Look, I appreciate criticism. I wouldn't be able to refine my skills as a designer if I didn't take criticism! Actually, my favorite instructor in college was a woman named Yoshi who formerly worked for Issey Miyake, and I really can't remember ever getting positive feedback from her. Now, Yoshi was always very tactful about it, but her constant criticism improved my skills. It made me think more, work harder, and do better. And it made me graduate with a BFA and a 4.0. And come to think of it, Yoshi never told me to switch majors or drop out.
It played out on t.v. with me in the bottom two. I was saved with the words "You're hanging by a thread." Cute, but since I'm kind of a no strings attached girl, I bowed out. Contrary to popular belief, it wasn't the comments or the people or even the competition that made my decision. The show bubble environment I was in was not beneficial for me physically, mentally, or emotionally. I realized my limits and didn't want to waste my time or theirs if it wasn't a good fit. Nothing could have prepared me for this. And there was no way of knowing ahead of time I wouldn't be able to cope. We're all human, built the same, but wired differently. Bottom line - I'm a fashion designer and business woman... not a reality star or tv personality. And it's important for me to be in a situation where I can be those things with out limitations and without eccentric personalities to distract from my ultimate goal. So I went straight home.

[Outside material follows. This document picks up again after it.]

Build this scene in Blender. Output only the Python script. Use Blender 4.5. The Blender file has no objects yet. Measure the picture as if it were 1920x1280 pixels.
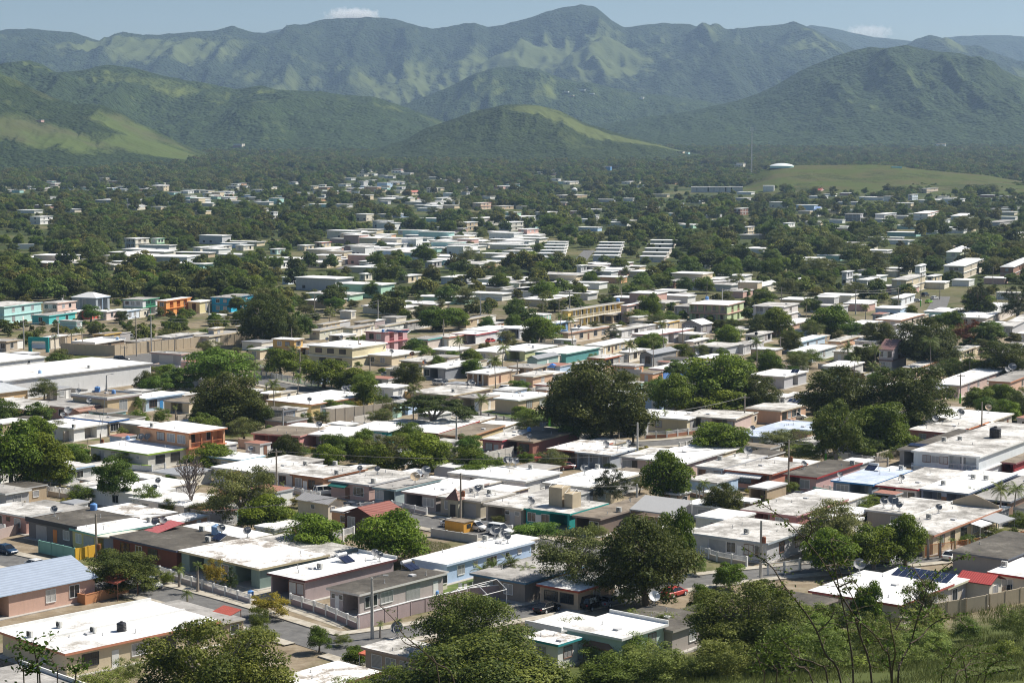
import bpy, math, random
import numpy as np
from mathutils import Vector, Matrix
R = math.radians
S = bpy.context.scene
COL = S.collection
# ------------------------------------------------------------------ camera, sky, sun
CAMZ = 62.0; F = 3600.0; PITCH = R(5.74)
cp, sp = math.cos(PITCH), math.sin(PITCH)
cd = bpy.data.cameras.new('camera'); cam = bpy.data.objects.new('camera', cd); COL.objects.link(cam)
cd.sensor_width = 36; cd.lens = 36*F/1920; cd.clip_start = 1; cd.clip_end = 60000
cam.location = (0, 0, CAMZ); cam.rotation_euler = (math.pi/2-PITCH, 0, 0)
S.camera = cam
SUN_EL = R(48); SUN_V = Vector((0.90*math.cos(SUN_EL), 0.436*math.cos(SUN_EL), math.sin(SUN_EL))).normalized()
W = bpy.data.worlds.new("World"); S.world = W; W.use_nodes = True
nt = W.node_tree; bg = nt.nodes['Background']
sky = nt.nodes.new('ShaderNodeTexSky'); sky.sky_type = 'NISHITA'; sky.sun_disc = False
sky.sun_elevation = SUN_EL; sky.sun_rotation = math.atan2(SUN_V.x, SUN_V.y)
sky.altitude = 0; sky.air_density = 1.0; sky.dust_density = 0.3; sky.ozone_density = 3.0
nt.links.new(sky.outputs[0], bg.inputs[0]); bg.inputs[1].default_value = 0.05
sd = bpy.data.lights.new('sun', 'SUN'); sd.energy = 5.0; sd.angle = R(.53); sd.color = (1, .94, .84)
sun = bpy.data.objects.new('sun', sd); COL.objects.link(sun)
sun.rotation_euler = SUN_V.to_track_quat('Z', 'Y').to_euler()
S.view_settings.view_transform = 'Standard'; S.view_settings.look = 'None'
S.view_settings.exposure = 0.55; S.view_settings.gamma = 1; S.view_settings.use_curve_mapping = False
S.render.engine = 'CYCLES'
S.cycles.filter_width = 1.1; S.cycles.max_bounces = 6; S.cycles.diffuse_bounces = 3; S.cycles.glossy_bounces = 2
S.cycles.transmission_bounces = 3; S.cycles.volume_bounces = 3; S.cycles.transparent_max_bounces = 4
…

On the plane to NYC, I wrote this in my journal:
"Changing the course of your life is scary. I finally understand why people don't take risks. I understand why people do things like live in the same town they grew up in. It's flat out frightening, scaring the shit out of you. But maybe I'm over doing it. Maybe my life won't change at all."
And when I think about those words now and I think about all I'd been through since I wrote it, I think two things:
1. No matter how exciting, changing your life is scary. But if I let the scary win, and if I never took some of the risks I took, I would have missed out some of the best (and/or worst) things in my life. If I let the scary win, I might not have fallen in love and gotten married. I might not have become obsessed with sea food. I would never have studied French and travelled to Paris. I wouldn't know that I hate dirty martini's. (Thanks/Sorry Stubhy.) And I never would have been a contestant on a reality show.

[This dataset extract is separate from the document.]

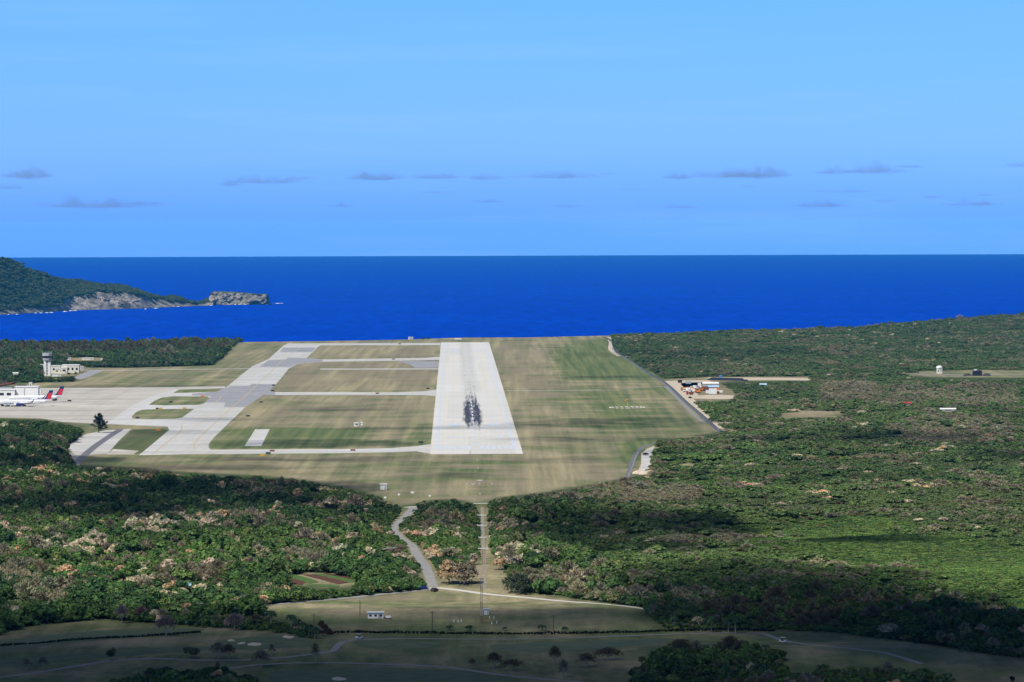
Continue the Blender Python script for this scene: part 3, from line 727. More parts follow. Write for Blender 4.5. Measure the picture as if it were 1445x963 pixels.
# yellow guide lines
def gl(pts, w=.7): ribbon('taxiway_guide_line', pts, w, .05, M['yellow_paint'])
gl([(215,641.5),(235,625),(251,612),(256,606),(256,600)]); gl([(275,634),(276,624),(300,600),(325,577),(345,560),(358,548),(372,535),(400,508),(425,490)]);
gl([(302,570),(310,563),(312,559)]); gl([(275,574),(295,572),(330,570)], .7)
for pts, lb in (([(321,903.6),(326,902.6),(331,903.4),(331,905),(325,905.6),(321,905)], 'small oval sand bunker, leftmost beside the golf green'),
            ([(335,908.6),(341,906.6),(346,907),(346,908.4),(340,909.6),(335,909.6)], 'small sand bunker, second from the left beside the green'),
            ([(349,909),(356,907.4),(364,907.6),(369,908.4),(368,911),(359,912),(350,911.2)], 'largest sand bunker in front of the green'),
            ([(398,899),(403,897),(408,898),(414,898.2),(415,900.2),(408,901.6),(401,900.6)], 'two-lobed sand bunker on the right of the green'),
            ([(468,957),(476,955.5),(488,957.5),(489,960),(478,961),(469,960)], 'sand bunker at the bottom of the golf course')):
    o = drape('sand_bunker', pts, .08, M['sand'], kind=None); tag(o, lb, 'bunker')
for pts in ([(310,905),(350,899),(400,896.5),(435,903),(440,911),(400,915),(340,917),(300,914)], [(500,905),(560,903.5),(620,907),(600,914),(540,917),(505,912)],
            [(380,948),(500,942),(640,946),(720,958),(640,975),(400,975)], [(0,930),(120,922),(260,912),(300,916),(180,926),(60,937),(0,942)], [(690,910),(830,905),(940,902),(900,912),(760,920),(700,918)],
            [(0,905),(100,893),(220,887),(290,889),(200,898),(60,912),(0,918)]):
    drape('fairway', pts, .04, M['turf'])
for pts, mt in (([(392,817),(400,814.5),(432,822),(425,826)], 'earth'), ([(401,814),(415,811.5),(450,822),(437,824)], 'crop'), ([(425,811.5),(440,811),(492,823),(478,825)], 'earth'), ([(440,810.4),(452,810),(508,822),(494,823)], 'crop'),([(432,826),(440,824.5),(480,827),(476,830)], 'crop'),([(455,809.7),(462,809.6),(512,820),(509,822)], 'earth')):
    drape('crop_plot', pts, .12, M[mt])

# ------------------------------------------------------------------ vegetation meshes
def leaf_cloud(seed, R, Ht, lobes, leaves, ls, low=0.15, aspect=1.0, flat=0.75):
    """leaf-sized faces gathered in uneven clumps; base at z = 0"""
    r = np.random.default_rng(seed); V = []; Fc = []
    L = []
    for k in range(lobes):
        a = r.random() * 2 * PI; q = math.sqrt(r.random()) * R * .72
        zc = Ht * (low + (0.76 - low) * (1 - (q / R) ** 2 * .8) * (.55 + .45 * r.random()))
        L.append((math.cos(a) * q, math.sin(a) * q, zc, R * (.30 + .26 * r.random())))
    w = np.array([l[3] ** 2 for l in L]); w /= w.sum()
    for i in range(leaves):
        l = L[r.choice(lobes, p=w)]
        d = r.normal(size=3); d /= np.linalg.norm(d); d[2] = abs(d[2]) * (1 if r.random() < .8 else -1)
        rad = l[3] * (.72 + .36 * r.random())
        p = np.array([l[0] + d[0] * rad, l[1] + d[1] * rad, max(.15, l[2] + d[2] * rad * flat)])
        nrm = d * 1.0 + r.normal(size=3) * .55; nrm /= np.linalg.norm(nrm)
        u = np.cross(nrm, [0, 0, 1.]); u /= (np.linalg.norm(u) + 1e-6); v = np.cross(nrm, u)
        a = r.random() * PI; u, v = u * math.cos(a) + v * math.sin(a), -u * math.sin(a) + v * math.cos(a)
        s = ls * (.6 + .7 * r.random()); b = len(V)
        for (cu, cv) in ((-.6, -.25), (.1, -.5), (.6, .2), (-.1, .5)): V.append(p + u * cu * s + v * cv * s * aspect)
        Fc.append((b, b + 1, b + 2, b + 3))
    return V, Fc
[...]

And 2. I was right... my life didn't change. Sure I have this weird experience to tell my kids about, and yes, I'm doing things like interviews that I didn't do before, but that's not my life. I'm still Kristin... I'm still Ramzi's wife, Ralph and Vita's daughter, Andy's little sister and Nicholas' big sister, b.f.f. to Angel Cake and Ginger Snap. That's my life and it's exactly the same.

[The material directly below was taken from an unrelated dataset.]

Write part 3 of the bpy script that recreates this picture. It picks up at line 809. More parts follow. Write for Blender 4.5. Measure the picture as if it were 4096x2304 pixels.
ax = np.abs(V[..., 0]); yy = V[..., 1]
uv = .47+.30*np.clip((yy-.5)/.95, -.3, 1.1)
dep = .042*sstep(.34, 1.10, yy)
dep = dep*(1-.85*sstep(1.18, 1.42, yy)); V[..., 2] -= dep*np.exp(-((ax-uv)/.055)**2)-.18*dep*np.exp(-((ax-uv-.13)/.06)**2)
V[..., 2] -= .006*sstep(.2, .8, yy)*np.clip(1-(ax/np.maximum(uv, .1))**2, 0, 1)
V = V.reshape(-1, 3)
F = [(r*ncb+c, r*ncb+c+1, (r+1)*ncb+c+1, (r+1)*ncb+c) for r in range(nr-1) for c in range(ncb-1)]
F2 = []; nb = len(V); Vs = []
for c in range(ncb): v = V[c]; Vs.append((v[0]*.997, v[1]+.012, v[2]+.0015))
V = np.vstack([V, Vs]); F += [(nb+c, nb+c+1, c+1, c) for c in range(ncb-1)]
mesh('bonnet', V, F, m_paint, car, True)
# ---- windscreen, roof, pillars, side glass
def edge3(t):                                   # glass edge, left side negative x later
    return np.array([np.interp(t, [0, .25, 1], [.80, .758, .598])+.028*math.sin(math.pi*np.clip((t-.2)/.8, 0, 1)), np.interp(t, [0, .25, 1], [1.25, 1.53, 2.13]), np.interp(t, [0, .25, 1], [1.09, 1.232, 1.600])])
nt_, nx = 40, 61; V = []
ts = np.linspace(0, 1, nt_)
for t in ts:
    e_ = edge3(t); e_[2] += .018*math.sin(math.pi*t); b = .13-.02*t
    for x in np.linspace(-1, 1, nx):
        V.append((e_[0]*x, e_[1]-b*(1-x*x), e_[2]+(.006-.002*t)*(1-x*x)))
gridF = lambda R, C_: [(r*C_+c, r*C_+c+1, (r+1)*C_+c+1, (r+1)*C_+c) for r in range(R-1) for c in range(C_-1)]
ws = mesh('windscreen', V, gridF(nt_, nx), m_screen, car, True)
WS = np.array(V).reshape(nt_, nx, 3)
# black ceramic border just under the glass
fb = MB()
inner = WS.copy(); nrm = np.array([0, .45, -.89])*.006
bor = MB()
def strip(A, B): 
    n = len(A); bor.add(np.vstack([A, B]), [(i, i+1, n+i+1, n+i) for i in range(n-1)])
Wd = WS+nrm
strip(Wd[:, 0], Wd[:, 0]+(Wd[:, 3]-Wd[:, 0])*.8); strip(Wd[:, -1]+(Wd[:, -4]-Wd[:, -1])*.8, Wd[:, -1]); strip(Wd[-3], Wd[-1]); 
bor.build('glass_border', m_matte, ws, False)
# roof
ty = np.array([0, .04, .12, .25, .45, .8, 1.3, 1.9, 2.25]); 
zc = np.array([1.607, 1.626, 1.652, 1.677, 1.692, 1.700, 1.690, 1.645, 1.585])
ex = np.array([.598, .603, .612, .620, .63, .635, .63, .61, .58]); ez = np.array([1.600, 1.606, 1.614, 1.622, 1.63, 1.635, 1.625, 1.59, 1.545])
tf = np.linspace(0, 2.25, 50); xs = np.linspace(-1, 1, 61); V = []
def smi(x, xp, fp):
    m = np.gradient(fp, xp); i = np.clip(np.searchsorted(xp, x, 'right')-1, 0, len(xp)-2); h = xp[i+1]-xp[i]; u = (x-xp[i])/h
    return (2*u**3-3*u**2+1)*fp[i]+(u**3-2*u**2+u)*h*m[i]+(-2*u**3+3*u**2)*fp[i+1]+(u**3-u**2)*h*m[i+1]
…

People have called my experience many things: a chance of a life-time, an adventure, an amazing opportunity. It was all of that and none of that. I'm 23 and I was on a reality show. I come from a good, strong foundation. I know what my values and morals are, and I knew I didn't belong there. The world saw me for a few seconds, but how much can you base a few seconds on? If anyone is going to be a successful designer, if anyone is going to be a successful human being, it's going to take more than doing well on a reality show. Maybe everyone just needs to look a little deeper... I certainly did. And I found that everything I need to be successful, I've got it sitting in my own backyard.